Frequency dependence of (a) the dc voltage from spin pumping ($V_{\mathrm{ISHE}}$), and (b) the microwave absorption determined by the scattering parameter $S_{11}$, for different values of the static magnetic field ($H$) applied in the plane of the substrate along the $x$ direction. The thickness of the YIG layer is 1 $\mu \mathrm{m}$. For each value of $H$, the excitation frequency has been swept at an rf power of 10 mW (at room temperature). $\Delta V$ and $\Delta S_{11}$ correspond to the magnitude of $V_{\mathrm{ISHE}}$ and $S_{11}$ at the resonant condition, respectively.
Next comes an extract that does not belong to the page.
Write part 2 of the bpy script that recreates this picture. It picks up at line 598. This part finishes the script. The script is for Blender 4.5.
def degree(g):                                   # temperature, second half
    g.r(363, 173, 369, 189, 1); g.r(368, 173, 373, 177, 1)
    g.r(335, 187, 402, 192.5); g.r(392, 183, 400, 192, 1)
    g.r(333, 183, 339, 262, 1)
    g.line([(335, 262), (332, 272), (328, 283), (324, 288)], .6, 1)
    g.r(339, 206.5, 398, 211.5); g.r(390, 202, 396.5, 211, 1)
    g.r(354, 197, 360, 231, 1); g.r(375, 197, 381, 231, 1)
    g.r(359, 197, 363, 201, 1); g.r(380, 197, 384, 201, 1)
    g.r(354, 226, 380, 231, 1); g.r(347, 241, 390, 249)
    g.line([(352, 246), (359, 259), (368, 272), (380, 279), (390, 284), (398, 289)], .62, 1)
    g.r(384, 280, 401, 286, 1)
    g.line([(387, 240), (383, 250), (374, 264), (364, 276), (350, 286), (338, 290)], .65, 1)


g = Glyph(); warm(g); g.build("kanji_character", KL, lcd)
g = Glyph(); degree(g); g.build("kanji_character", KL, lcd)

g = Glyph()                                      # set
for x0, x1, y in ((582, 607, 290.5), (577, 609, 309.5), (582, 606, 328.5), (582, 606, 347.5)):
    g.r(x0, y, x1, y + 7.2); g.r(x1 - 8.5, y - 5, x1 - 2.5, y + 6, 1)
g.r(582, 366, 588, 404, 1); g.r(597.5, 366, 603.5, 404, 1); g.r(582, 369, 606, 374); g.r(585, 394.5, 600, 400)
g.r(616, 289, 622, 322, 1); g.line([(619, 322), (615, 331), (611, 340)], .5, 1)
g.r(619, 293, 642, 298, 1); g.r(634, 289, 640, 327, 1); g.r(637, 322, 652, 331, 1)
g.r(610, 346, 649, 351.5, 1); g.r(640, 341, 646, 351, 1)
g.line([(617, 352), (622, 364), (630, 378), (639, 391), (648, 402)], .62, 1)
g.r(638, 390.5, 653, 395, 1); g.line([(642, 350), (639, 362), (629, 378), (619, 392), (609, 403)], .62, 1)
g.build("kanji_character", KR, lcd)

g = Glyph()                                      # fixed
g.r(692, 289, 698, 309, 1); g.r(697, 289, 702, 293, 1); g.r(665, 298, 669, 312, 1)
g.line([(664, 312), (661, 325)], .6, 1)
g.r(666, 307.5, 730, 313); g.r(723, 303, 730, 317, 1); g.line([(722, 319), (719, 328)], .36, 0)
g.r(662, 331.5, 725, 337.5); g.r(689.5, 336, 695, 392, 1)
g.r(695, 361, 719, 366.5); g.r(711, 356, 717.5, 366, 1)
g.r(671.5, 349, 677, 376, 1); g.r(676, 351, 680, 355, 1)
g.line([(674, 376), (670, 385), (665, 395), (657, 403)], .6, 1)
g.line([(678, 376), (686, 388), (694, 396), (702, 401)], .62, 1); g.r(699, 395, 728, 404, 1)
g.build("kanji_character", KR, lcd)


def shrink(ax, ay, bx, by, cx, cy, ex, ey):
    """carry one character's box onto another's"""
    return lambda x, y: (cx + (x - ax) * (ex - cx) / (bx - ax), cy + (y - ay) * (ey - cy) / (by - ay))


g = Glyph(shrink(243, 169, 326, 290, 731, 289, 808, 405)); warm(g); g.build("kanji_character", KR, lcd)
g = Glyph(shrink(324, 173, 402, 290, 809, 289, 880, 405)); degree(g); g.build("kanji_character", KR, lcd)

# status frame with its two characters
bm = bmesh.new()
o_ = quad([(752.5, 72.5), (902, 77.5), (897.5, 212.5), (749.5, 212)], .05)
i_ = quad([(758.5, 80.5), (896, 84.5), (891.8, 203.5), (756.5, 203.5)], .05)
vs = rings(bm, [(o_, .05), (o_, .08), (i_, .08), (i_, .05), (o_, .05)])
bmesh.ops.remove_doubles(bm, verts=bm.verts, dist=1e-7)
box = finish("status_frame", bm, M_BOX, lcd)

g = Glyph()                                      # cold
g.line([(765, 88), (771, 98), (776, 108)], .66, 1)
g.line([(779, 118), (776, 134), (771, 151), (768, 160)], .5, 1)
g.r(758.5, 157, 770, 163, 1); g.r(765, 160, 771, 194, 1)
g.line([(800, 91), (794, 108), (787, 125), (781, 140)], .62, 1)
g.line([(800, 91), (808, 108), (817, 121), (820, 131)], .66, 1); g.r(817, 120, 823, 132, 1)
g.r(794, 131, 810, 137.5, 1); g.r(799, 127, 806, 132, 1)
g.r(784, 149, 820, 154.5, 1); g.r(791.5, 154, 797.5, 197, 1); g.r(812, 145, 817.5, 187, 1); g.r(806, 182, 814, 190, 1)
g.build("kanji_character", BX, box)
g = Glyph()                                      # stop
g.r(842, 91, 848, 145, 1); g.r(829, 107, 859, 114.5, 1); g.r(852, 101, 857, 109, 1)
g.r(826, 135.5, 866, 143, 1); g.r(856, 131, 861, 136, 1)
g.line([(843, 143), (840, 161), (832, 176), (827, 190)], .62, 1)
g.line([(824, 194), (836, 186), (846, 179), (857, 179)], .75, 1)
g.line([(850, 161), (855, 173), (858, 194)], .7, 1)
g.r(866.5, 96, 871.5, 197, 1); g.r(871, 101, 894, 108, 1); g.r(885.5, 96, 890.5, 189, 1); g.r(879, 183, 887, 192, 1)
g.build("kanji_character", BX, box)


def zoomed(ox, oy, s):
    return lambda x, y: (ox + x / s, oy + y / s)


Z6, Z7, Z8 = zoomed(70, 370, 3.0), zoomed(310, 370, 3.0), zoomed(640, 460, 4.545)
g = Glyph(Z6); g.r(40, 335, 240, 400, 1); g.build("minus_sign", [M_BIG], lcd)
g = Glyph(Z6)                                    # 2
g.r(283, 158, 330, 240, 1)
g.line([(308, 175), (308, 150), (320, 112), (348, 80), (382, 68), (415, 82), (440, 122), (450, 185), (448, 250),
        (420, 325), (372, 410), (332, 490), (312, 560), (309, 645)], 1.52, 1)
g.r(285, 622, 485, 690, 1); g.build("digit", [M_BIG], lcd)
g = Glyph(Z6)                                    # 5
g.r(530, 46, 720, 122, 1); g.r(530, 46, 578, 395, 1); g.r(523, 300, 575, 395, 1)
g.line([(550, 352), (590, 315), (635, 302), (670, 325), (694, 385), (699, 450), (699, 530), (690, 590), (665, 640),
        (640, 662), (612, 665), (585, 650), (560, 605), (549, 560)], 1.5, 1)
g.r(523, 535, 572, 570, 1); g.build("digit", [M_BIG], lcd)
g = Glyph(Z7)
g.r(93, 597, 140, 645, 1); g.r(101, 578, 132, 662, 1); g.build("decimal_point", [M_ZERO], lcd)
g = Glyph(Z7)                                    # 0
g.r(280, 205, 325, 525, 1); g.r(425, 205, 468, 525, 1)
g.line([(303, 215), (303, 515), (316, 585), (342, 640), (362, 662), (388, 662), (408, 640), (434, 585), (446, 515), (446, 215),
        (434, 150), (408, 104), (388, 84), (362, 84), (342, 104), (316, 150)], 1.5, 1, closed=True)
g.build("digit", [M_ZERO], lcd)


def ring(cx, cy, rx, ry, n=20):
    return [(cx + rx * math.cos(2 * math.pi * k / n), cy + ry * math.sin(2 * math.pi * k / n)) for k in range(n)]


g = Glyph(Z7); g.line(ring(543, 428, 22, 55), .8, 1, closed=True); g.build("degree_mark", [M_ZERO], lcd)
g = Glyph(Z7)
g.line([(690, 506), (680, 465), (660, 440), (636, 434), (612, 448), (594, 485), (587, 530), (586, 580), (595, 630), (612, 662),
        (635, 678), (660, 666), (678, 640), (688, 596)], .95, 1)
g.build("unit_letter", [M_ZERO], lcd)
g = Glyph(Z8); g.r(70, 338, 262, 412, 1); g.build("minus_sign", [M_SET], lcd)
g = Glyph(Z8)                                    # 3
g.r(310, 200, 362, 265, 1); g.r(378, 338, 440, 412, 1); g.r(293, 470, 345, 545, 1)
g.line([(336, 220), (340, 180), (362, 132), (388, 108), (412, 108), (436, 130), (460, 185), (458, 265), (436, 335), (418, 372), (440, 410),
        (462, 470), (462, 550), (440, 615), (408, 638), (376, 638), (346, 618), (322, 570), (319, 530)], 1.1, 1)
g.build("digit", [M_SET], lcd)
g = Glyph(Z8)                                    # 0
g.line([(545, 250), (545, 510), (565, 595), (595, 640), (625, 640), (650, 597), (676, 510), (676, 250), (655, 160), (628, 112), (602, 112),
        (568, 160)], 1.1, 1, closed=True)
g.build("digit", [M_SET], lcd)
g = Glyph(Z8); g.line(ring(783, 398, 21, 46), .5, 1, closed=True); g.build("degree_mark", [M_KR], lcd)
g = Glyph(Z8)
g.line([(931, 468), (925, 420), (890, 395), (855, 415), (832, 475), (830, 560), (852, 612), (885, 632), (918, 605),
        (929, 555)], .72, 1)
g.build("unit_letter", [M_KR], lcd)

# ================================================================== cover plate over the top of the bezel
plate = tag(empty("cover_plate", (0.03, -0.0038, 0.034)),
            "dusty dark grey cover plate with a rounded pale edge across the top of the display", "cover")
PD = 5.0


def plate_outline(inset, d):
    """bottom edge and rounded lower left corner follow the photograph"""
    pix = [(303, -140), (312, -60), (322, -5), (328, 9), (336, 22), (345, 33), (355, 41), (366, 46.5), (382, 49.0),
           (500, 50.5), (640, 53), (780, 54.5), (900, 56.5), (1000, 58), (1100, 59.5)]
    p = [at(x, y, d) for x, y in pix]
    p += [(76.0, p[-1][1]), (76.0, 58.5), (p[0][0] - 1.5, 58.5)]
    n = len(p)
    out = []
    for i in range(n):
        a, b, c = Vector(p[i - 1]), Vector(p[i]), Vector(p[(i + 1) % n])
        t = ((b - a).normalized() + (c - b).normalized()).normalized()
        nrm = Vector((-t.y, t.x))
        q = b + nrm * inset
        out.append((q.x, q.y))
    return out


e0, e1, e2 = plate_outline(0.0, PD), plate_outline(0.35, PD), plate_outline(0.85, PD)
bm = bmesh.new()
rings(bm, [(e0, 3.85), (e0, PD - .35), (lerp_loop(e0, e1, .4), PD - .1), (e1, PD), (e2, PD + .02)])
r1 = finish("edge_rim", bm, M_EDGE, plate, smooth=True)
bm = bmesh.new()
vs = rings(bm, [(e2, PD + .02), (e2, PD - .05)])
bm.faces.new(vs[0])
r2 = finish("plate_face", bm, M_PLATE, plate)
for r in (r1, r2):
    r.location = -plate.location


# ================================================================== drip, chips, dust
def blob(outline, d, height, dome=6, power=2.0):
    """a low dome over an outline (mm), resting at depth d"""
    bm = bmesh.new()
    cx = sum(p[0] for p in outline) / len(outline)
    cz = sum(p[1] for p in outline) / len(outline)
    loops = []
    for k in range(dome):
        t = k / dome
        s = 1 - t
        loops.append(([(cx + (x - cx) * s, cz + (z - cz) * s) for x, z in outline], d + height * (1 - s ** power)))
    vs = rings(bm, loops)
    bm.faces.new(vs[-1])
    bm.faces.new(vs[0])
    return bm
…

The inset represents the measurement configuration. (1) and (2) are the electrical contacts, the gray area corresponds to the Pt layer, the green is the ${\mathrm{Al}}_2{\mathrm{O}}_3$ layer, the yellow stripe is the microwave antenna, and the brown part shows the YIG.

Figure 2

(a) Frequency dependence of the $S_{11}$ spectrum measured at $H=3$ kOe (in red) and at a saturation field $H_{\mathrm{sat}}$ (in green) equal to 4 kOe for a YIG thickness of 1 $\mu \mathrm{m}$. The measurement has been performed at an rf power of 10 mW at room temperature. (b) Frequency dependence of the microwave absorption corresponding to the difference between the $S_{11}$ spectrum for the resonance in the YIG layer ($H=3$ kOe) and from the spectrum without resonance signature ($H_{\mathrm{sat}}$). $S_{11}^{\mathrm{Baseline}}$ and $S_{11}^{\mathrm{FMR}}$ correspond to the magnitude of the microwave absorption in dBm, of the baseline and at the resonant condition, respectively.

Figure 3

Frequency dependence of (a) the microwave absorption $\Delta S_{11}$ in mW and (b) the dc voltage $\Delta V$, for different thicknesses of YIG [0.2, 1, and $3\mu \mathrm{m}$]. Vertical dashed-dotted lines correspond to the frequency cutoff of the three-magnon splitting process estimated using the dispersion relation of spin waves for a YIG thickness of 1 (red) and $3\mu \mathrm{m}$ (black). All measurements have been carried out at room temperature under an rf excitation of 10 mW.

Figure 4

(a) Frequency dependence of the conversion efficiency factor $\Delta V/P_{\mathrm{abs}}$ for different thicknesses of YIG [0.2, 1, and $3\mu \mathrm{m}$]. (b) $\Delta V/P_{\mathrm{abs}}$ normalized by its value at 3.3 GHz. The vertical dashed-dotted lines correspond to the frequency cutoff of the three-magnon splitting process, for a YIG thickness of 1 (red) and $3\mu \mathrm{m}$ (black). The green, blue, red, and black dashed curves correspond to the theoretical frequency dependence of $\Delta V/P_{\mathrm{abs}}$ from Eq. (1). The inset in (b) shows the dependence of the ratio of $\Delta V/P_{\mathrm{abs}}$ at 2.5 and 10 GHz as a function of the thickness of the YIG layer. The green dashed line shows the theoretical expected magnitude of this ratio and the black dashed line is a guide to the eye.

Figure 5

Dispersion relation of spin waves [19, 20]. (a) Dependence of the frequency $f$, as a function of the wave vector $k$, when $k\parallel H$ (BVMSW) and $k\perp H$ (MSSW) for a YIG thickness of 1 $\mu \mathrm{m}$. The arrows represent the three-magnon splitting process that creates two spin waves with a frequency corresponding to $f/2$. $f_{\min }$ gives the minimum possible frequency of the BVMSW modes. (b) Evolution of the spin-wave spectrum for different thicknesses of YIG [0.2, 1, and $3\mu \mathrm{m}$]. For increasing YIG thickness, it shows that $f_{\min }$ decreases, and finally approaches the Larmor frequency $f_H$. In both figures, the magnetic field is fixed at 150 Oe ($f=f_{\mathrm{FMR}}=1.55$ GHz). The exchange stiffness has been fixed at $D=2\times {10}^{-13}$ ${\mathrm{Oe}}^{-1}$ ${\mathrm{m}}^2$ (see Ref. [21]).